While Youngkin didn’t directly say on Thursday that he would use his veto powers to undermine the Democrats’ agenda, he urged the legislature to “do what’s right” and come through with a deal for the arena.
“I think this may be the single best opportunity that I have ever seen, and it just befuddles me that we’re not spending today talking about how to deliver it, and instead I’m here trying to convince our General Assembly to do what’s right,” Youngkin said. “They know they can fix this. But fixing it starts with embracing the opportunity and recognizing that it truly can change so much of the commonwealth’s future.”
What’s in the budget
Here are some of the items of interest in Southwest and Southside:
COMMERCE AND TRADE
Business-ready site funding
Youngkin proposed $150 million the first year; that was cut to $20 million.
He proposed $50 million the second year, that was cut to $20 million.
Inland port in Washington County
$2.5 million to continue planning for the proposed inland port, which would be a freight center for cargo bound to or from the water in Hampton Roads. State Sen. Todd Pillion, R-Washington County, and one of the budget negotiators, said this brings the total amount to $12.5 million “for a project that would significantly benefit our region’s economy, workforce, and infrastructure.”
Gas pipeline in Tazewell County
$200,000 to study natural gas pipeline to the Wardell Industrial Park
EDUCATION
Restores funding to the New College Institute in Martinsville. Youngkin’s original budget had only included money for the first year of the two-year budget; the legislature added $4,686,850 for the second year. (See our previous coverage of the New College Institute.)
$160,000 for the Gretna library in Pittsylvania County
The budget contains language that directs the state to study whether to take over the nonprofit Virginia Museum of Transportation in Roanoke and report back by Nov. 1. (See our previous story about why the musum wants to be a state agency.)
FINANCE
$3.8 million to defease the bonds in the Augusta County town of Craigsville; the town had expanded its wastewater treatment plant to account for the Augusta Correctional Center but the prison is now closing. (See our previous story about Craigsville.)

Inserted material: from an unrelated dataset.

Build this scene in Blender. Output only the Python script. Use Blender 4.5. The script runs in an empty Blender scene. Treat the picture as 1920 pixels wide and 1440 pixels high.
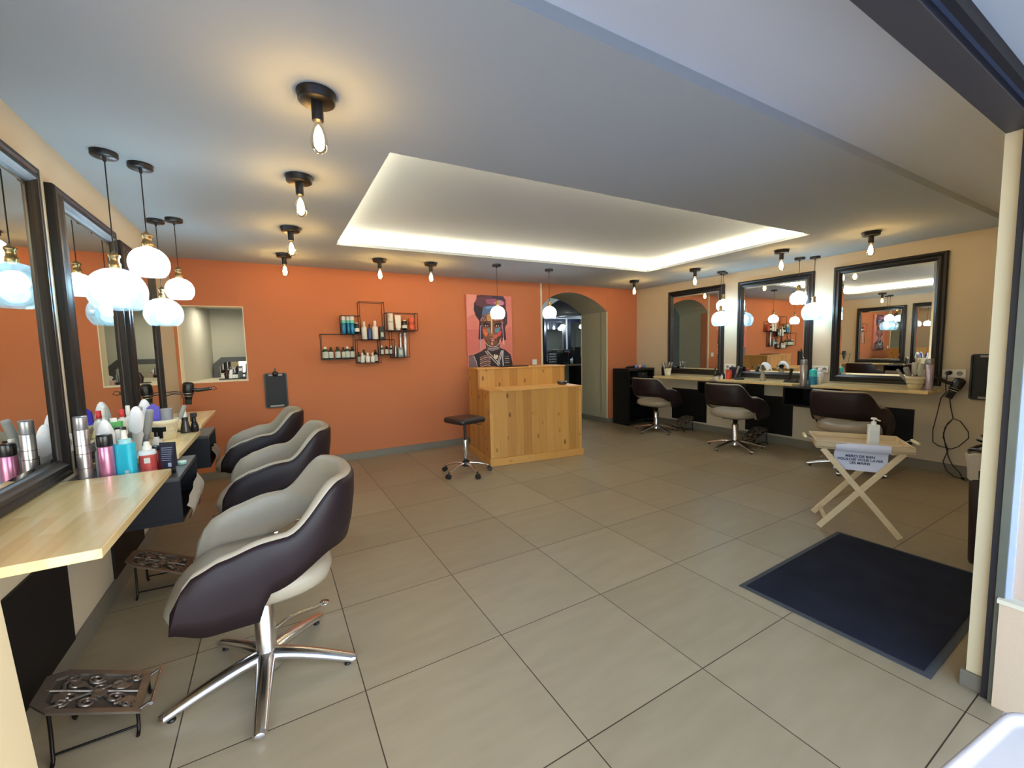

$431,266 for David Kingrea, a Montgomery County man who was wrongfully convicted.
NATURAL RESOURCES
$4 million for renovations at Natural Tunnel State Park in Scott County
$884,800 to stabilize an old slave dwelling at Thomas Jefferson’s second home of Poplar Forest in Bedford County that was damaged in a storm
$500,000 for Virginia Museum of Transportation in Roanoke
$400,000 for the Haller-Gibboney Rock House Museum in Wytheville
$285,000 for the Carver Price Legacy Museum in Appomattox
$200,000 for the Buchanan Theatre
TRANSPORTATION
$70 million for Interstate 81
$200,000 to study adding a second entrance to the old Central Virginia Training Center site in Amherst County, which is now closed and being marketed for economic development purposes.